The drum is the traditional instrument of Sri Lanka. They have no wind instruments. In this way, perhaps, Sri Lanka has more in common with Africa than India. The complexity of the drumming patterns were so powerful that I felt my heartbeat shift to follow the rhythm. This is not the first time I have seen drumming here. In fact, I attended a party a week ago in Colombo where a group of young men gather monthly to sing and drum. We sat in chairs and on the floor until 4am as various participants picked up a drum and began a song. It was a strange experience to see these well-educated young men—yuppies, in fact—so connected to their traditions.
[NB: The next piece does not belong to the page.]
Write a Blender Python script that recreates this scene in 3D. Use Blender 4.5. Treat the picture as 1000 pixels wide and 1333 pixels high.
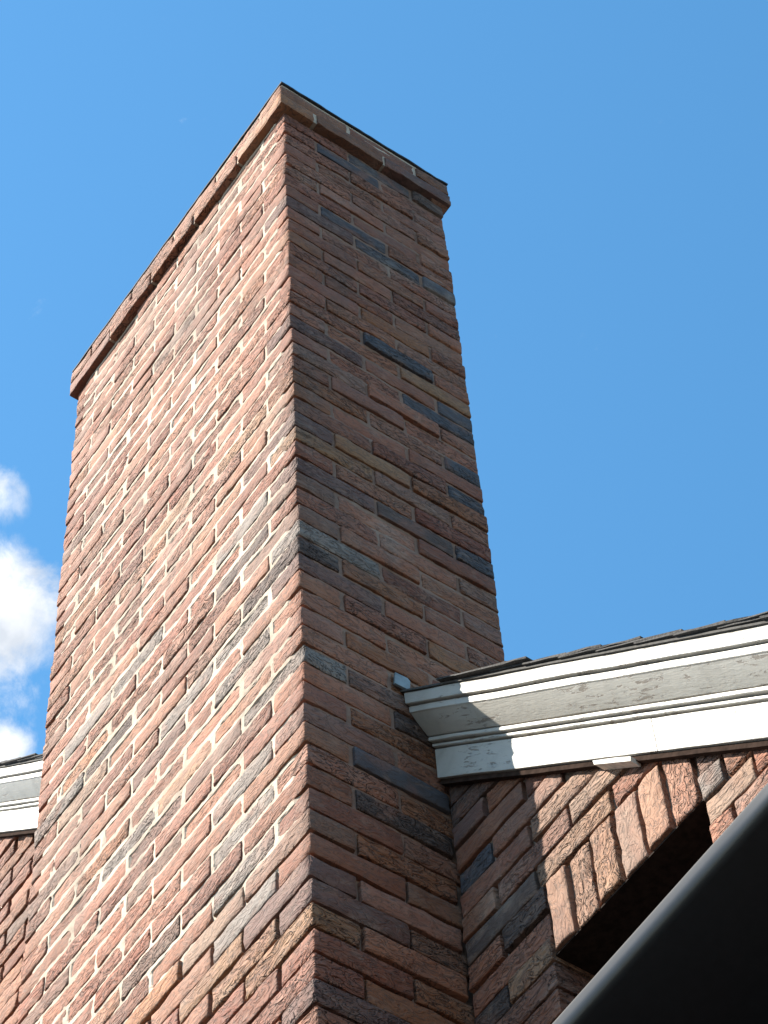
import bpy, bmesh, math, random
import numpy as np
from mathutils import Vector, Matrix, noise

# ------------------------------------------------------------------ basics
H = 0.11            # half brick module in metres; everything below is laid out in half bricks
Z0 = 7.08           # height of course joint number 0 above the ground
CO = 0.5876         # course height (in half bricks)
J = 0.09            # head joint (in half bricks)
JB = 0.076          # bed joint
W, D = 10.0, 5.0    # chimney width and depth
YW = 3.02           # plane of the gable wall
YF = 2.83           # front of the rake fascia
TOPROW = -24        # first course of the cap
CAM = dict(f=3518.5, yaw=-51.026, pitch=56.963, roll=-4.853, pos=(23.239, -16.655, -49.834))
SUN_EL = 46.0
SUN_DIR = Vector((-0.75, -1.0, 0)).normalized()      # horizontal direction towards the sun

def wp(x, y, z):
    return Vector((x * H, y * H, z * H + Z0))

sc = bpy.context.scene
for o in list(bpy.data.objects):
    bpy.data.objects.remove(o)
COL = sc.collection

# ------------------------------------------------------------------ camera
def cam_axes():
    y, p, r = (math.radians(CAM[k]) for k in ('yaw', 'pitch', 'roll'))
    fwd = Vector((math.sin(y) * math.cos(p), math.cos(y) * math.cos(p), math.sin(p)))
    right = Vector((math.cos(y), -math.sin(y), 0))
    up = right.cross(fwd)
    R2 = math.cos(r) * right + math.sin(r) * up
    U2 = -math.sin(r) * right + math.cos(r) * up
    return R2, U2, fwd
CR, CU, CF = cam_axes()
CPOS = Vector(CAM['pos'])
cam = bpy.data.cameras.new('camera')
camo = bpy.data.objects.new('camera', cam)
COL.objects.link(camo)
M = Matrix((CR, CU, -CF)).transposed().to_4x4()
M.translation = wp(*CPOS)
camo.matrix_world = M
cam.sensor_fit = 'VERTICAL'
cam.sensor_height = 24.0
cam.lens = CAM['f'] / 1333.0 * 24.0
cam.clip_start = 0.05
cam.clip_end = 6000
sc.camera = camo

def project(x, y, z):
    v = Vector((x, y, z)) - CPOS
    d = v.dot(CF)
    return 500 + CAM['f'] * v.dot(CR) / d, 666.5 - CAM['f'] * v.dot(CU) / d
def pix_dir(px, py):
    return (CR * ((px - 500) / CAM['f']) - CU * ((py - 666.5) / CAM['f']) + CF).normalized()
def pix_on(px, py, axis, val):
    d = pix_dir(px, py)
    return CPOS + d * ((val - CPOS[axis]) / d[axis])

# ------------------------------------------------------------------ sky, sun, exposure
world = bpy.data.worlds.new('World')
sc.world = world
world.use_nodes = True
wt = world.node_tree
wt.nodes.clear()
def wn(t, **k):
    n = wt.nodes.new(t)
    for a, b in k.items():
        setattr(n, a, b)
    return n
sky = wn('ShaderNodeTexSky', sky_type='NISHITA', sun_disc=False)
sky.sun_elevation = math.radians(SUN_EL)
sky.sun_rotation = math.atan2(SUN_DIR.x, SUN_DIR.y)
sky.altitude = 200
sky.air_density = 1.0
sky.dust_density = 0.1
sky.ozone_density = 1.2
geo = wn('ShaderNodeNewGeometry')
tc = wn('ShaderNodeTexCoord')
# fair weather clouds: soft patches scattered over the whole sky, torn up by noise
rnd = random.Random(5)
patches = [(pix_dir(-10, 795), 1.9, 1.0), (pix_dir(-70, 780), 2.2, 1.0), (pix_dir(0, 975), 0.9, 0.8), (pix_dir(0, 645), 0.9, 0.62), (pix_dir(-60, 930), 1.5, 0.6), (pix_dir(15, 900), 1.2, 0.36)]
for k in range(8):
    az = math.radians(rnd.uniform(0, 360)); el = math.radians(rnd.uniform(12, 60))
    d = Vector((math.cos(az) * math.cos(el), math.sin(az) * math.cos(el), math.sin(el)))
    if d.angle(CF) > math.radians(24):
        patches.append((d, rnd.uniform(4, 9), 1.0))
prev = None
for d, rad, s in patches:
    dp = wn('ShaderNodeVectorMath', operation='DOT_PRODUCT')
    wt.links.new(tc.outputs['Generated'], dp.inputs[0])
    dp.inputs[1].default_value = d
    mr = wn('ShaderNodeMapRange')
    mr.inputs['From Min'].default_value = math.cos(math.radians(rad))
    mr.inputs['From Max'].default_value = math.cos(math.radians(rad * 0.25))
    mr.inputs['To Max'].default_value = s
    wt.links.new(dp.outputs['Value'], mr.inputs['Value'])
    if prev is None:
        prev = mr.outputs[0]
    else:
        mx = wn('ShaderNodeMath', operation='MAXIMUM')
        wt.links.new(prev, mx.inputs[0]); wt.links.new(mr.outputs[0], mx.inputs[1])
        prev = mx.outputs[0]
cn = wn('ShaderNodeTexNoise')
cn.inputs['Scale'].default_value = 40
cn.inputs['Detail'].default_value = 9
cn.inputs['Roughness'].default_value = 0.66
cn.inputs['Distortion'].default_value = 0.35
wt.links.new(tc.outputs['Generated'], cn.inputs['Vector'])
ad = wn('ShaderNodeMath', operation='MULTIPLY_ADD')
wt.links.new(prev, ad.inputs[0]); ad.inputs[1].default_value = 0.75
wt.links.new(cn.outputs['Fac'], ad.inputs[2])
cr = wn('ShaderNodeMapRange', interpolation_type='SMOOTHSTEP')
cr.inputs['From Min'].default_value = 0.66
cr.inputs['From Max'].default_value = 1.16
wt.links.new(ad.outputs[0], cr.inputs['Value'])
mixc = wn('ShaderNodeMix', data_type='RGBA')
wt.links.new(cr.outputs[0], mixc.inputs[0])
hs = wn('ShaderNodeHueSaturation')
hs.inputs['Saturation'].default_value = 1.24
hs.inputs['Hue'].default_value = 0.487
wt.links.new(sky.outputs[0], hs.inputs['Color'])
wt.links.new(hs.outputs[0], mixc.inputs[6])
cn2 = wn('ShaderNodeTexNoise')
cn2.inputs['Scale'].default_value = 26
cn2.inputs['Detail'].default_value = 5
wt.links.new(tc.outputs['Generated'], cn2.inputs['Vector'])
cmix = wn('ShaderNodeMix', data_type='RGBA')
crm = wn('ShaderNodeMapRange')
crm.inputs['From Min'].default_value = 0.38; crm.inputs['From Max'].default_value = 0.62
wt.links.new(cn2.outputs['Fac'], crm.inputs['Value'])
wt.links.new(crm.outputs[0], cmix.inputs[0])
cmix.inputs[6].default_value = (2.55, 2.75, 3.05, 1)
cmix.inputs[7].default_value = (4.6, 4.65, 4.7, 1)
wt.links.new(cmix.outputs[2], mixc.inputs[7])
bg = wn('ShaderNodeBackground')
bg.inputs['Strength'].default_value = 0.11
wt.links.new(mixc.outputs[2], bg.inputs['Color'])
wo = wn('ShaderNodeOutputWorld')
wt.links.new(bg.outputs[0], wo.inputs['Surface'])

sl = bpy.data.lights.new('sun', 'SUN')
sl.energy = 5.0
sl.angle = math.radians(0.53)
sl.color = (1.0, 0.935, 0.82)
so = bpy.data.objects.new('sun', sl)
COL.objects.link(so)
sv = SUN_DIR * math.cos(math.radians(SUN_EL)) + Vector((0, 0, math.sin(math.radians(SUN_EL))))
so.rotation_euler = sv.to_track_quat('Z', 'Y').to_euler()
so.location = (0, 0, 30)

sc.view_settings.view_transform = 'Standard'
sc.view_settings.look = 'None'
sc.view_settings.gamma = 1.0
sc.view_settings.exposure = 1.45
sc.view_settings.use_curve_mapping = False
sc.cycles.use_denoising = True

# ------------------------------------------------------------------ materials
class NT:
    def __init__(self, name):
        self.m = bpy.data.materials.new(name)
        self.m.use_nodes = True
        self.t = self.m.node_tree
        self.b = self.t.nodes['Principled BSDF']
    def n(self, t, **k):
        x = self.t.nodes.new(t)
        for a, b in k.items():
            setattr(x, a, b)
        return x
    def l(self, a, b):
        self.t.links.new(a, b)
    def mix(self, fac, a, b, mode='MIX'):
        x = self.n('ShaderNodeMix', data_type='RGBA', blend_type=mode)
        for s, v in ((0, fac), (6, a), (7, b)):
            if hasattr(v, 'is_linked') or hasattr(v, 'links'):
                self.l(v, x.inputs[s])
            else:
                x.inputs[s].default_value = v
        return x.outputs[2]
    def ramp(self, v, a, b, c=0.0, d=1.0):
        x = self.n('ShaderNodeMapRange', interpolation_type='SMOOTHSTEP')
        self.l(v, x.inputs['Value'])
        for k, val in (('From Min', a), ('From Max', b), ('To Min', c), ('To Max', d)):
            x.inputs[k].default_value = val
        return x.outputs[0]
    def noise(self, vec, scale, detail=4, rough=0.55, dist=0.0):
        x = self.n('ShaderNodeTexNoise')
        self.l(vec, x.inputs['Vector'])
        x.inputs['Scale'].default_value = scale
        x.inputs['Detail'].default_value = detail
        x.inputs['Roughness'].default_value = rough
        x.inputs['Distortion'].default_value = dist
        return x.outputs['Fac']
    def math(self, op, a, b=None, c=None):
        x = self.n('ShaderNodeMath', operation=op)
        for i, v in enumerate((a, b, c)):
            if v is None: continue
            if hasattr(v, 'links'): self.l(v, x.inputs[i])
            else: x.inputs[i].default_value = v
        return x.outputs[0]
    def bump(self, h, strength, dist, prev=None):
        x = self.n('ShaderNodeBump')
        x.inputs['Strength'].default_value = strength
        x.inputs['Distance'].default_value = dist
        self.l(h, x.inputs['Height'])
        if prev is not None: self.l(prev, x.inputs['Normal'])
        return x.outputs['Normal']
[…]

The host Chamila, Ranjan’s brother-in-law, got his MBA in Britain. Most of the others also did their graduate studies in the West, but every month they got together to sing and drum as their parents and ancestors have done for generations.
I could see this degree of devotion when I finally found the entrance to the Temple of the Tooth. After passing through a security checkpoint where I was patted down (In 1998, the Tamil Tigers set off at bomb at the entrance to the temple.), I stepped into a world that was almost exclusively Sri Lankan. Nearly all of the audience members from the Kandyan Culture Center did not make their way a hundred feet down the street to the temple, but instead climbed onto their buses to meet a dinner schedule that I am sure was running tight.
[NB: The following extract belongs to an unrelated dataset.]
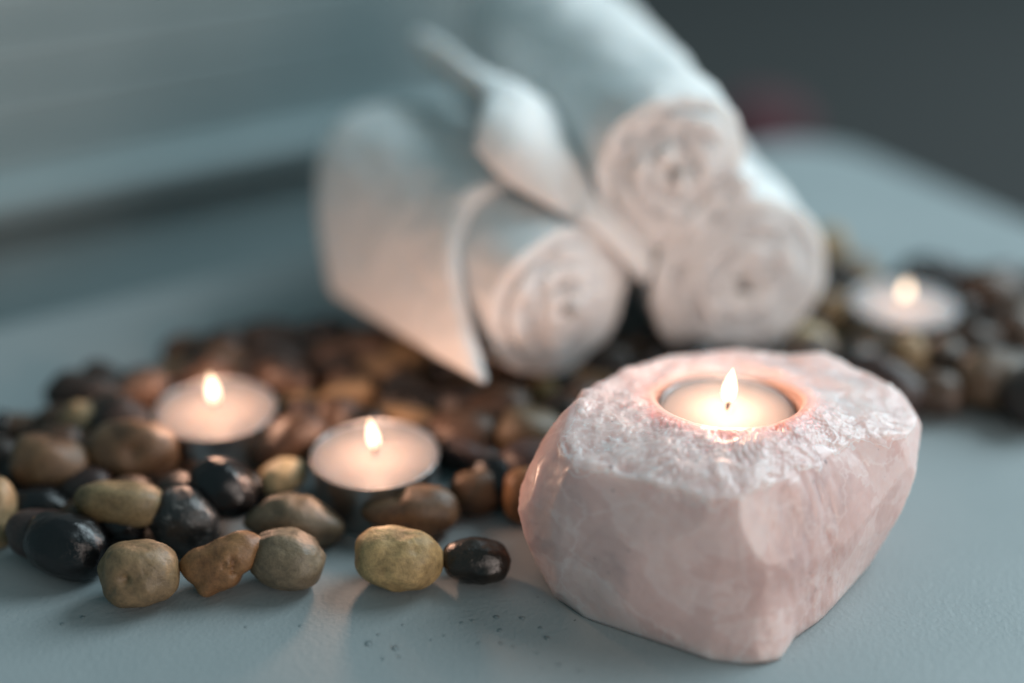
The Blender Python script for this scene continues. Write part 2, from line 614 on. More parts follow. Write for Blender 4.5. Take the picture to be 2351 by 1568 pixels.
# ------------------------------------------------------------------ rose quartz holder
def ring_sampler(pts):
    """pts: list of (X,Y,z); returns function phi -> (r, z)"""
    a = []
    for (x, y, z) in pts:
        dx, dy = x - QC[0], y - QC[1]
        a.append((math.atan2(dy, dx) % (2 * math.pi), math.hypot(dx, dy), z))
    a.sort()
    ph = np.array([q[0] for q in a]); r = np.array([q[1] for q in a]); zz = np.array([q[2] for q in a])
    ph = np.concatenate([ph[-1:] - 2 * math.pi, ph, ph[:1] + 2 * math.pi])
    # straight chords between corners instead of straight r(phi)
    xs = np.concatenate([r[-1:], r, r[:1]]) * np.cos(ph)
    ys = np.concatenate([r[-1:], r, r[:1]]) * np.sin(ph)
    zz = np.concatenate([zz[-1:], zz, zz[:1]])

    def f(p):
        p %= 2 * math.pi
        k = min(max(int(np.searchsorted(ph, p)) - 1, 0), len(ph) - 2)
        x0, y0, x1, y1 = xs[k], ys[k], xs[k + 1], ys[k + 1]
        c, s = math.cos(p), math.sin(p)
        ex, ey = x1 - x0, y1 - y0
        den = c * ey - s * ex
        if abs(den) < 1e-9:
            return math.hypot(x0, y0), zz[k]
        t = (x0 * ey - y0 * ex) / den
        uu = (x0 * s - y0 * c) / den
        uu = min(max(uu, 0), 1)
        return t, zz[k] * (1 - uu) + zz[k + 1] * uu
    return f


Q_bot = [(13, 309, 0), (26, 299.5, 0), (39, 292, 0), (52, 286.5, 0), (63, 283.5, 0), (70, 287, 0), (75, 296, 0), (84, 304, 0), (93, 316, 0),
         (101, 327, 0), (106, 340, 0), (108, 355, 0), (98, 372, 0), (70, 381, 0), (45, 376, 0), (25, 362, 0), (14, 345, 0), (9, 326, 0)]
Q_mid = [(0.5, 319, 24), (12, 308, 22), (30, 298, 22), (52, 293, 22), (66, 293, 20), (76, 299, 22), (88, 308, 22), (100, 319, 24), (110, 328, 24),
         (115, 338, 27), (117, 350, 28), (114, 364, 28), (104, 377, 28), (72, 387, 26), (44, 381, 26), (23, 366, 27), (7, 345, 26), (2, 330, 25)]
Q_top = [(15.5, 339, 47.5), (13.5, 326, 44), (15.4, 315, 42), (31, 307, 42), (47, 300.5, 42), (62, 301, 42), (70, 306, 42), (77, 313, 42.5), (91, 327, 42),
         (105, 333, 41), (112, 338, 39), (115.5, 347, 38), (114, 360, 39.5), (107, 370, 40), (95, 378.5, 40.5), (70, 384.5, 40.5), (48, 379, 41), (34, 368.5, 42.5), (23, 353, 45)]
fb, fmid, ft = ring_sampler(Q_bot), ring_sampler(Q_mid), ring_sampler(Q_top)


def smooth_per(arr, k):
    out = arr.copy()
    for _ in range(k):
        out = (np.roll(out, 1) + 2 * out + np.roll(out, -1)) / 4
    return out


NP = 640
phs = np.linspace(0, 2 * math.pi, NP, endpoint=False)
rb = smooth_per(np.array([fb(p)[0] for p in phs]), 6)
rm, zm = [smooth_per(np.array([fmid(p)[i] for p in phs]), 6) for i in (0, 1)]
rt, zt = [smooth_per(np.array([ft(p)[i] for p in phs]), 1) for i in (0, 1)]
HOLE = 20.4
# hollow rim: high in front, lower behind
zh = 44.5 - 4.2 * np.sin(phs) + 0.8 * np.cos(phs * 2)
rows_v = []      # (function of k) -> arrays r,z,fracture
NS, NT_, NH = 64, 70, 22
Rr, Zr, Fr = [], [], []
for i in range(5):                                    # underside
    s = i / 5
    Rr.append(rb * s * 0.97 + 0.02); Zr.append(np.full(NP, 1.0 - 0.8 * s)); Fr.append(np.zeros(NP))
for i in range(NS):                                   # flank, bottom -> mid -> top
    s = i / (NS - 1)
    if s < 0.45:
        q = s / 0.45
        qq = q ** 0.75
        r = rb * (1 - qq) + rm * qq; z = zm * q
    else:
        q = (s - 0.45) / 0.55
        r = rm * (1 - q) + rt * q; z = zm * (1 - q) + zt * q
        bul = 1.4 * np.sin(math.pi * q)
        r = r + bul
    if i == 0:
        r = r - 0.8
    Rr.append(r); Zr.append(z); Fr.append(np.full(NP, 0.0 if s < 0.93 else (s - 0.93) / 0.07 * 0.6))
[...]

This evening was the Full Moon Poya celebration, the first of the year. In Sri Lanka, the arrival of the full moon each month is a national holiday. The January full moon is important because it is the first one of the year. This evening thousands of Sri Lankans crowd the steps leading up to the temple. We are all lined up to look through the door into the room where the gold coffin that contains Buddha’s tooth resides. According to legend, the tooth was removed from Buddha’s mouth while he was burning on the funeral pyre and then spirited away to Sri Lanka for safety. Here in Kandy, the seat of the Kandyan kingdom, it resides after being stolen by the invading Indians, confiscated by the Portuguese and crushed to a powder, and stolen by the British, only to be returned in the 20th century to its rightful place in the Temple of the Tooth. Much of this history is disputed however. According to the Sri Lankans, in all the instances where the tooth was taken, it was actually a fake tooth that was spirited away and the real tooth lay hidden in a secret place. So the real tooth was never destroyed by the Portuguese.
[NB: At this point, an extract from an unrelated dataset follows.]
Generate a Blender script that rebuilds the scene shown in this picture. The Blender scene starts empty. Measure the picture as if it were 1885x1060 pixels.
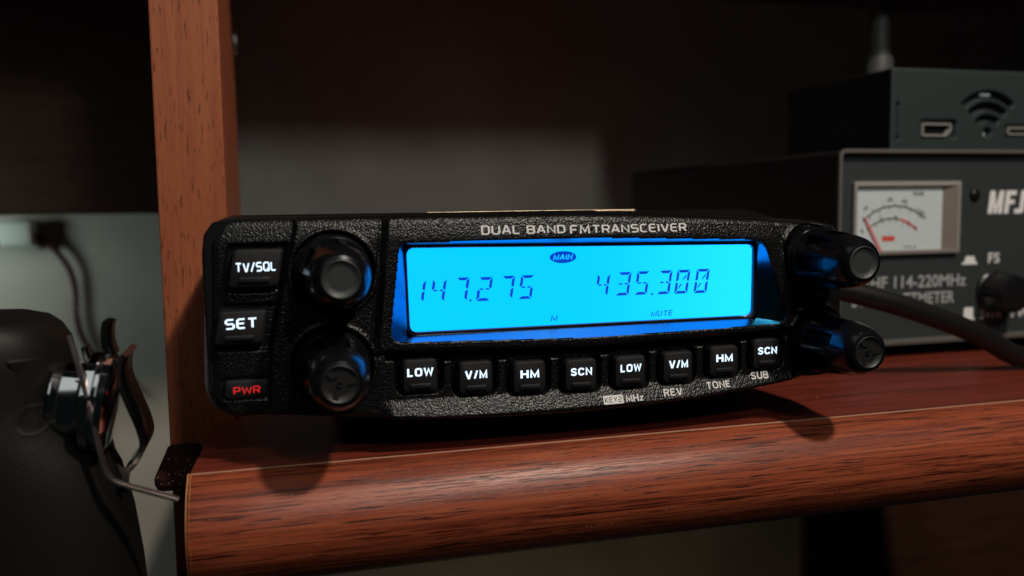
import bpy, bmesh, math, random
import numpy as np
from mathutils import Vector, Matrix

random.seed(4)
rng = np.random.default_rng(4)
MM = 0.001
scene = bpy.context.scene
COL = scene.collection

# ------------------------------------------------------------------ camera, world, lamps
cd = bpy.data.cameras.new('camera')
cam = bpy.data.objects.new('camera', cd)
COL.objects.link(cam)
PSI, PITCH, ROLL = math.radians(15.5), math.radians(5.2), math.radians(0.8)
fwd = Vector((math.sin(PSI) * math.cos(PITCH), math.cos(PSI) * math.cos(PITCH), -math.sin(PITCH)))
rgt = Vector((math.cos(PSI), -math.sin(PSI), 0))
upv = rgt.cross(fwd)
r2 = rgt * math.cos(ROLL) - upv * math.sin(ROLL)
u2 = rgt * math.sin(ROLL) + upv * math.cos(ROLL)
m = Matrix((r2, u2, -fwd)).transposed().to_4x4()
m.translation = Vector((0, -0.180, 0))
cam.matrix_world = m
cd.sensor_width = 36.0
cd.lens = 36.0 * 1600 / 1885
cd.clip_start = 0.005
cd.clip_end = 20
cd.dof.use_dof = True
cd.dof.focus_distance = 0.192
cd.dof.aperture_fstop = 11.5
scene.camera = cam

w = bpy.data.worlds.new('World')
scene.world = w
w.use_nodes = True
w.node_tree.nodes['Background'].inputs[0].default_value = (0.55, 0.75, 0.8, 1)
w.node_tree.nodes['Background'].inputs[1].default_value = 0.005

def area(name, loc, target, size, power, color, size_y=None):
    ld = bpy.data.lights.new(name, 'AREA')
    ld.shape = 'RECTANGLE' if size_y else 'DISK'
    ld.size = size * MM
    if size_y:
        ld.size_y = size_y * MM
    ld.energy = power
    ld.color = color
    o = bpy.data.objects.new(name, ld)
    COL.objects.link(o)
    o.location = Vector(loc) * MM
    d = (Vector(target) - Vector(loc)).normalized()
    o.rotation_euler = d.to_track_quat('-Z', 'Y').to_euler()
    return o

area('ceiling_lamp', (230, -330, 480), (60, 0, -50), 40, 2.6, (1.0, 0.87, 0.74))
area('room_glow', (-190, -330, 430), (-80, -60, -30), 320, 0.31, (0.92, 0.98, 0.96), 620)
area('far_room_lamp', (150, -600, 400), (80, 300, -20), 66, 0.80, (0.95, 0.93, 0.90))
area('monitor_light_behind_mic', (-192, 222, -14), (-155, 300, -26), 40, 0.056, (0.80, 1.0, 0.92), 30)
area('added_fill_below_shelf', (130, 190, -380), (130, 300, -330), 120, 0.035, (1.0, 0.72, 0.42))  # added fill with no known source, lifts the wall under the shelf

vs = scene.view_settings
vs.view_transform = 'Standard'
vs.look = 'None'
vs.exposure = 0
vs.gamma = 1
vs.use_curve_mapping = False
scene.cycles.use_denoising = True
scene.cycles.max_bounces = 8

# ------------------------------------------------------------------ materials
def newmat(name):
    mt = bpy.data.materials.new(name)
    mt.use_nodes = True
    return mt, mt.node_tree.nodes, mt.node_tree.links, mt.node_tree.nodes['Principled BSDF']

def P(name, base, rough=0.5, metal=0.0, spec=0.5, emit=None, estr=1.0, grain=None, coat=0.0, vary=0.0):
    """plain surface; grain = (cells per metre, bump height in metres, strength)"""
    mt, N, L, b = newmat(name)
    b.inputs['Base Color'].default_value = (*base, 1)
    b.inputs['Roughness'].default_value = rough
    b.inputs['Metallic'].default_value = metal
    b.inputs['Specular IOR Level'].default_value = spec
    b.inputs['Coat Weight'].default_value = coat
    if emit:
        b.inputs['Emission Color'].default_value = (*emit, 1)
        b.inputs['Emission Strength'].default_value = estr
    tc = N.new('ShaderNodeTexCoord')
    if grain:
        s, h, st = grain
        v = N.new('ShaderNodeTexVoronoi')
        v.feature = 'SMOOTH_F1'
        v.inputs['Scale'].default_value = s
        v.inputs['Smoothness'].default_value = 0.5
        n = N.new('ShaderNodeTexNoise')
        n.inputs['Scale'].default_value = s * 0.55
        n.inputs['Detail'].default_value = 3
        L.new(tc.outputs['Object'], v.inputs['Vector'])
        L.new(tc.outputs['Object'], n.inputs['Vector'])
        a = N.new('ShaderNodeMath')
        a.operation = 'SUBTRACT'
        L.new(n.outputs['Fac'], a.inputs[0])
        L.new(v.outputs['Distance'], a.inputs[1])
        bp = N.new('ShaderNodeBump')
        bp.inputs['Strength'].default_value = st
        bp.inputs['Distance'].default_value = h
        L.new(a.outputs[0], bp.inputs['Height'])
        L.new(bp.outputs['Normal'], b.inputs['Normal'])
    if vary:
        n2 = N.new('ShaderNodeTexNoise')
        n2.inputs['Scale'].default_value = 90
        n2.inputs['Detail'].default_value = 5
        L.new(tc.outputs['Object'], n2.inputs['Vector'])
        mr = N.new('ShaderNodeMapRange')
        mr.inputs['From Min'].default_value = 0.3
        mr.inputs['From Max'].default_value = 0.7
        mr.inputs['To Min'].default_value = max(0.02, rough - vary)
        mr.inputs['To Max'].default_value = rough + vary
        L.new(n2.outputs['Fac'], mr.inputs['Value'])
        L.new(mr.outputs[0], b.inputs['Roughness'])
    return mt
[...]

What I could see of the relic was a three-foot tall dome shaped sarcophagus made of gold. Though I could get no closer than one hundred feet to it, the power of the relic to everyone around me was clear. Women were crying. Others carried offerings. Whole families sat on the hardwood floor and prayed. All the while drummers beat the hide of long drums secured horizontally across their abdomen. The smell of incense and bodies was overpowering. Even though the evening was cool in the mountains, the interior of the temple was as hot as an oven. At one point, I wasn’t sure I could breathe so I pushed my way down the steps and outside where rows upon rows of oil lamps and incense were lit in prayer. As I breathed the cool night air, I stood and looked at the oldest Bodhi tree in Kandy across the courtyard leading from the temple. More than three hundred years old, this fig tree is just beginning to mature as it can have a life of 3,000 years. According to legend, it is under the Bodhi tree where Gautama Buddha found enlightenment. This tree is festooned with colorful prayer flags. This evening hundreds of adherents make their way to the tree to pour a bowl of water on its roots and say a prayer. I wonder if it is possible to drown a tree with a diameter of 20 or more feet.